Today’s news was supposed to be about the latest inflation figures. As you probably know by now, our prediction that the majority of economists’ predictions would prove to be wrong was proved to be correct.
All economists were predicting a fall in inflation to single figures, which was supposed to occur from February onwards. Unfortunately, the economy (the thing they are supposed to be experts on) did not play ball. In February inflation rose to 10.4%, the highest figure in the G20. Of course, they were unable to explain this blip. I think they blamed Russia. But it was supposed to be a temporary blip as good times could not possibly be far away.

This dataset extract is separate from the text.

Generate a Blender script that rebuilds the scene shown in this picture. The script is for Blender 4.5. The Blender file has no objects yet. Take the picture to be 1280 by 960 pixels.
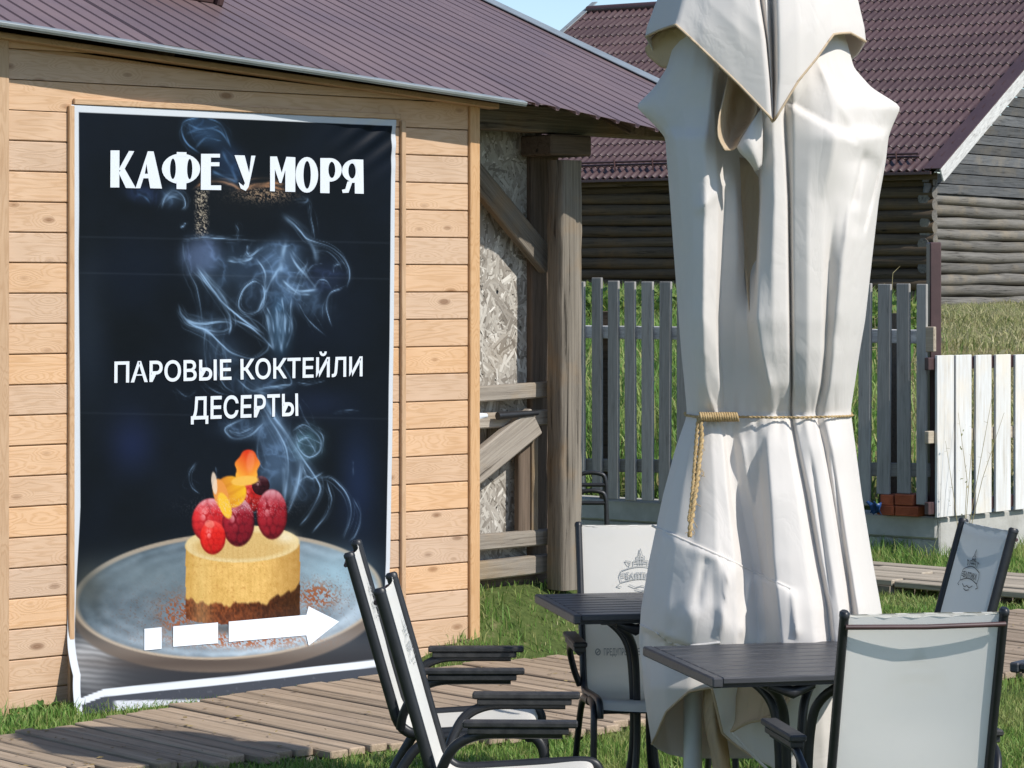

Sadly, for you and me, it is easier to predict good times than actually make them happen. Just think of any night out with a friend which was meant to be “epic”. Inflation for March is 10.1%. Initial reaction in the press was “It’s down, this is great”. Then some party pooper pointed out that food inflation was at its highest level for 45 years. Officially at 19%, we know from our monitoring of budget goods that it is closer to 34% and we haven’t quite completed a year of monitoring yet.
Whilst inflation is important, so is the right to protest. By now you will be aware that Animal Rebellion protesters caused major disruption to the Grand National, whilst Just Stop Oil protesters managed to disrupt some people playing snooker in Sheffield. Obviously both sets of protesters have been roundly condemned. How dare they care more about the welfare of horses than people who pamper them just as long as they are worth something to them? Or, more heinous still, put the interests of the planet above the opportunity for adults to hit a ball with a long stick.
The Daily Mail, that bastion of reasoned argument (for the avoidance of doubt that is sarcasm), are apoplectic over what they term in today’s scruffy little rag “the eco-fanatics”. It’s an interesting choice of phrase. We would have thought that, as the globe teeters on the edge of being uninhabitable for life, let alone for playing snooker, the fanatics were those who were burying their heads in the sand and refusing to acknowledge that the climate emergency even existed. People like David Rose, author and journalist, who, by coincidence, works for the Daily Mail and has been criticised both by London School of Economics academics and the Met Office for writing misleading articles in the Daily Mail on climate change.
The Daily Mail is joined by that other well-known keeper of polite conversation (more sarcasm), The Sun, in calling for stiffer penalties for protesters who tell the truth so that their journalists can continue to tell lies with impunity.
The Sun is not only outraged that their ability to watch horses being run to death or snooker being played has been disrupted, but also that the people doing the disrupting may not even be poor. Yes you read that correctly. The criticism of the protesters is that they may come from well-off backgrounds. I’m sorry but we never got the memo that said coming from a well-off background prevented you from having beliefs. Indeed, we have tended to notice that “posh yobs” as The Sun prosaically describes the protesters, have far more influence than poor people. Here we mean the procession of posh yobs who frequent our media with their antediluvian attitudes. And often posh yobs own newspapers precisely to peddle whatever misinformation they choose. Of course newspaper proprietors do not consider themselves to be yobs. Almost certainly they know which fork to use as they hold business meetings whose sole intention is to maintain their pornographic levels of wealth. The Sun, we should recall, was heavily involved, along with the rest of the Murdoch empire, in the telephone hacking scandal in which they hacked the phone of murdered 13-year-old Milly Dowler. We would have thought that hacking the phone of a dead teenager was almost a textbook case of posh yobbery, whereas disrupting a sports event to bring attention to the fact that we might all soon be choking, and not just on the headlines, was not.
Lying is a means to avoid discussing issues. So instead of confronting the cruelty inherent in horse racing we pretend that horses enjoy being ridden and whipped. Instead of discussing climate change we spend our time telling outlandish lies about peaceful protesters who are supposedly planning to disrupt the London Marathon, something Extinction Rebellion have categorically denied. Meanwhile the rich, the powerful and the disinterested can carry on living their lives as normal and believe that it is the messengers who are the problem, not the message.